**** Data section
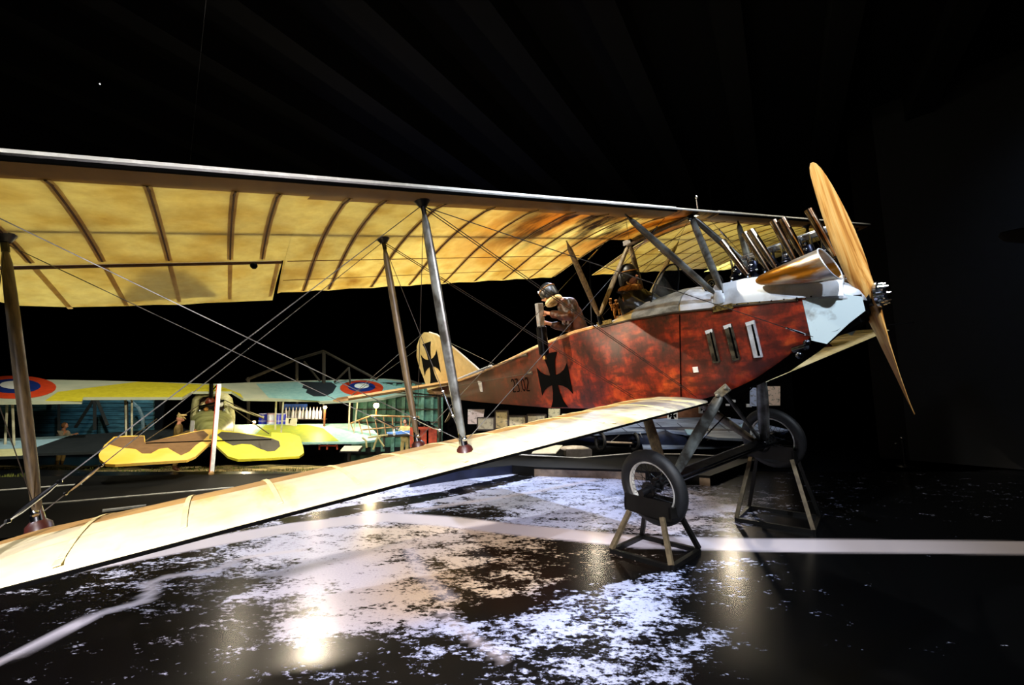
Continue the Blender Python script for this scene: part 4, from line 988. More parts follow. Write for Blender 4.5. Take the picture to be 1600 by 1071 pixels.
# ---------------------------------------------------------------- diorama in the background
class Pl:                        # a real plane in the hall: origin, lateral axis, forward axis
    def __init__(s, o, yaw, pitch, roll=0.):
        s.m = Matrix.Translation(o) @ Matrix.Rotation(R(yaw), 4, 'Z') @ Matrix.Rotation(R(pitch), 4, 'X') @ Matrix.Rotation(R(roll), 4, 'Y')
        s.n = s.m.to_3x3() @ Vector((0, 0, 1)); s.o = Vector(o)
    def hit(s, x, y):
        d = Vector(dirw(x, y)); c = Vector((0, 0, CAM_Z)); return c + d * ((s.o - c).dot(s.n) / d.dot(s.n))
def wm(o):
    m = o.matrix_basis.copy()
    while o.parent: o = o.parent; m = o.matrix_basis @ m
    return m
def slab(name, px_pts, pl, thick, mat, parent, lift=0., bevel=0., clampd=None):
    inv = wm(parent).inverted(); r = inv.to_3x3()
    P = [inv @ (pl.hit(*q) + pl.n * lift) for q in px_pts]
    return MB().prism(P, r @ (-pl.n * thick)).build(name, mat, parent, bevel=bevel)
def ov(name, px_pts, pl, mat, parent, lift=.004): return slab(name, px_pts, pl, .003, mat, parent, lift)
def eworld(name, label, cat, loc, yaw=0, group=None):
    e = empty(name, label, cat, loc, R(yaw), group); e.matrix_world = Matrix.Translation(Vector(loc)) @ Matrix.Rotation(R(yaw), 4, 'Z'); return e
def wtube(name, pts, r, mat, parent, n=6, smooth=True):
    inv = wm(parent).inverted(); return MB().tube([inv @ Vector(p) for p in pts], r, n).build(name, mat, parent, smooth)
def ell(cx, cy, rx, ry, n=28): return [(cx + rx * math.cos(2 * math.pi * k / n), cy + ry * math.sin(2 * math.pi * k / n)) for k in range(n)]

spot('camouflage_plane_spot', (-6.5, 5.5, 6.5), (-7.5, 11, 1.2), 1500, (1, .95, .8), 70, .5, .1)
spot('camouflage_wing_spot', (-2.5, 8.5, 6.0), (-3.6, 13.5, 1.2), 900, (.85, 1, .95), 60, .6, .1)
spot('workshop_spot', (-3.2, 10.5, 4.8), (-4.2, 15.5, .8), 520, (.9, 1, .95), 60, .6, .1)
spot('hangar_left_spot', (-12, 11.5, 4.5), (-13, 15.6, .9), 420, (.5, .8, 1), 60, .6, .1)
spot('monoplane_spot', (4.5, 8.3, 5.0), (3.6, 11.5, .5), 800, (.6, .75, 1), 60, .6, .1)
spot('platform_spot', (1.2, 6.2, 5.5), (1.6, 9.4, .1), 500, (1, .85, .75), 50, .6, .1)

# kerb platforms with light rails
def platform(label, pts, h, mat, z0=0.):
    P = [FL(x, y) for x, y in pts]; c = sum(P, Vector()) / len(P); c.z = z0
    e = eworld('platform', label, 'platform', c)
    MB().prism([Vector((p.x - c.x, p.y - c.y, 0)) for p in P], (0, 0, h)).build('platform_body', mat, e)
    return e
pa = platform('low black platform along the grass diorama behind the left wing', [(-500, 905), (-150, 868), (300, 812), (455, 793), (620, 760), (720, 748), (560, 741), (400, 745), (0, 750), (-500, 752)], .05, m_dark)
rails = M('pale_rail', 'c8c8c4', 'a0a09c', .4)
for a, b in (((-60, 771), (128, 757)), ((65, 788), (365, 762))):
    A, B = FL(*a, .09), FL(*b, .09); wtube('rail', [A, B], .012, rails, pa)
wtube('rail', [FL(160, 799, .08), FL(228, 791, .08)], .022, rails, pa)
pf = M('platform_face', '8a7868', '6a5c50', .6); pfd = M('platform_face_blue', '0c1430', '0a1024', .5)
pb = platform('low platform with brown lit front edge beyond the near wheel', [(640, 762), (735, 748), (800, 741), (835, 744), (985, 749), (1110, 760), (1170, 735), (1260, 716), (1100, 705), (760, 708)], .17, m_dark)
def face(a, b, h, mat, par, z0=0., out=.01):
    A, B = FL(*a), FL(*b); n = Vector(((B - A).y, -(B - A).x, 0)).normalized()
    if n.y > 0: n = -n
    inv = wm(par).inverted(); MB().prism([inv @ (A + n * .002 + Vector((0, 0, z0))), inv @ (B + n * .002 + Vector((0, 0, z0))), inv @ (B + n * .002 + Vector((0, 0, z0 + h))), inv @ (A + n * .002 + Vector((0, 0, z0 + h)))], n * out).build('edge_panel', mat, par)
face((640, 762), (735, 748), .165, pfd, pb); face((735, 748), (800, 741), .165, pfd, pb)
for a, b in (((835, 744), (895, 746)), ((895, 746), (985, 749)), ((985, 749), (1060, 755)), ((1060, 755), (1110, 760))): face(a, b, .13, pf, pb)
e = eworld('kerb_rail', 'pale thin rail running along the platform edge beyond the near wheel', 'rail', W(905, 716, 9.4))
for a, b in (((720, 706), (905, 716)), ((905, 716), (985, 709)), ((985, 709), (1060, 710)), ((1060, 710), (1130, 713)), ((1130, 713), (1165, 709))):
    wtube('rail_section', [W(*a, 9.6), W(*b, 9.6)], .012, rails, e)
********
Your objective: Write the listing above out again exactly, dropping each image.

Answer to this exercise:
Continue the Blender Python script for this scene: part 4, from line 988. More parts follow. Write for Blender 4.5. Take the picture to be 1600 by 1071 pixels.
# ---------------------------------------------------------------- diorama in the background
class Pl:                        # a real plane in the hall: origin, lateral axis, forward axis
    def __init__(s, o, yaw, pitch, roll=0.):
        s.m = Matrix.Translation(o) @ Matrix.Rotation(R(yaw), 4, 'Z') @ Matrix.Rotation(R(pitch), 4, 'X') @ Matrix.Rotation(R(roll), 4, 'Y')
        s.n = s.m.to_3x3() @ Vector((0, 0, 1)); s.o = Vector(o)
    def hit(s, x, y):
        d = Vector(dirw(x, y)); c = Vector((0, 0, CAM_Z)); return c + d * ((s.o - c).dot(s.n) / d.dot(s.n))
def wm(o):
    m = o.matrix_basis.copy()
    while o.parent: o = o.parent; m = o.matrix_basis @ m
    return m
def slab(name, px_pts, pl, thick, mat, parent, lift=0., bevel=0., clampd=None):
    inv = wm(parent).inverted(); r = inv.to_3x3()
    P = [inv @ (pl.hit(*q) + pl.n * lift) for q in px_pts]
    return MB().prism(P, r @ (-pl.n * thick)).build(name, mat, parent, bevel=bevel)
def ov(name, px_pts, pl, mat, parent, lift=.004): return slab(name, px_pts, pl, .003, mat, parent, lift)
def eworld(name, label, cat, loc, yaw=0, group=None):
    e = empty(name, label, cat, loc, R(yaw), group); e.matrix_world = Matrix.Translation(Vector(loc)) @ Matrix.Rotation(R(yaw), 4, 'Z'); return e
def wtube(name, pts, r, mat, parent, n=6, smooth=True):
    inv = wm(parent).inverted(); return MB().tube([inv @ Vector(p) for p in pts], r, n).build(name, mat, parent, smooth)
def ell(cx, cy, rx, ry, n=28): return [(cx + rx * math.cos(2 * math.pi * k / n), cy + ry * math.sin(2 * math.pi * k / n)) for k in range(n)]

spot('camouflage_plane_spot', (-6.5, 5.5, 6.5), (-7.5, 11, 1.2), 1500, (1, .95, .8), 70, .5, .1)
spot('camouflage_wing_spot', (-2.5, 8.5, 6.0), (-3.6, 13.5, 1.2), 900, (.85, 1, .95), 60, .6, .1)
spot('workshop_spot', (-3.2, 10.5, 4.8), (-4.2, 15.5, .8), 520, (.9, 1, .95), 60, .6, .1)
spot('hangar_left_spot', (-12, 11.5, 4.5), (-13, 15.6, .9), 420, (.5, .8, 1), 60, .6, .1)
spot('monoplane_spot', (4.5, 8.3, 5.0), (3.6, 11.5, .5), 800, (.6, .75, 1), 60, .6, .1)
spot('platform_spot', (1.2, 6.2, 5.5), (1.6, 9.4, .1), 500, (1, .85, .75), 50, .6, .1)

# kerb platforms with light rails
def platform(label, pts, h, mat, z0=0.):
    P = [FL(x, y) for x, y in pts]; c = sum(P, Vector()) / len(P); c.z = z0
    e = eworld('platform', label, 'platform', c)
    MB().prism([Vector((p.x - c.x, p.y - c.y, 0)) for p in P], (0, 0, h)).build('platform_body', mat, e)
    return e
pa = platform('low black platform along the grass diorama behind the left wing', [(-500, 905), (-150, 868), (300, 812), (455, 793), (620, 760), (720, 748), (560, 741), (400, 745), (0, 750), (-500, 752)], .05, m_dark)
rails = M('pale_rail', 'c8c8c4', 'a0a09c', .4)
for a, b in (((-60, 771), (128, 757)), ((65, 788), (365, 762))):
    A, B = FL(*a, .09), FL(*b, .09); wtube('rail', [A, B], .012, rails, pa)
wtube('rail', [FL(160, 799, .08), FL(228, 791, .08)], .022, rails, pa)
pf = M('platform_face', '8a7868', '6a5c50', .6); pfd = M('platform_face_blue', '0c1430', '0a1024', .5)
pb = platform('low platform with brown lit front edge beyond the near wheel', [(640, 762), (735, 748), (800, 741), (835, 744), (985, 749), (1110, 760), (1170, 735), (1260, 716), (1100, 705), (760, 708)], .17, m_dark)
def face(a, b, h, mat, par, z0=0., out=.01):
    A, B = FL(*a), FL(*b); n = Vector(((B - A).y, -(B - A).x, 0)).normalized()
    if n.y > 0: n = -n
    inv = wm(par).inverted(); MB().prism([inv @ (A + n * .002 + Vector((0, 0, z0))), inv @ (B + n * .002 + Vector((0, 0, z0))), inv @ (B + n * .002 + Vector((0, 0, z0 + h))), inv @ (A + n * .002 + Vector((0, 0, z0 + h)))], n * out).build('edge_panel', mat, par)
face((640, 762), (735, 748), .165, pfd, pb); face((735, 748), (800, 741), .165, pfd, pb)
for a, b in (((835, 744), (895, 746)), ((895, 746), (985, 749)), ((985, 749), (1060, 755)), ((1060, 755), (1110, 760))): face(a, b, .13, pf, pb)
e = eworld('kerb_rail', 'pale thin rail running along the platform edge beyond the near wheel', 'rail', W(905, 716, 9.4))
for a, b in (((720, 706), (905, 716)), ((905, 716), (985, 709)), ((985, 709), (1060, 710)), ((1060, 710), (1130, 713)), ((1130, 713), (1165, 709))):
    wtube('rail_section', [W(*a, 9.6), W(*b, 9.6)], .012, rails, e)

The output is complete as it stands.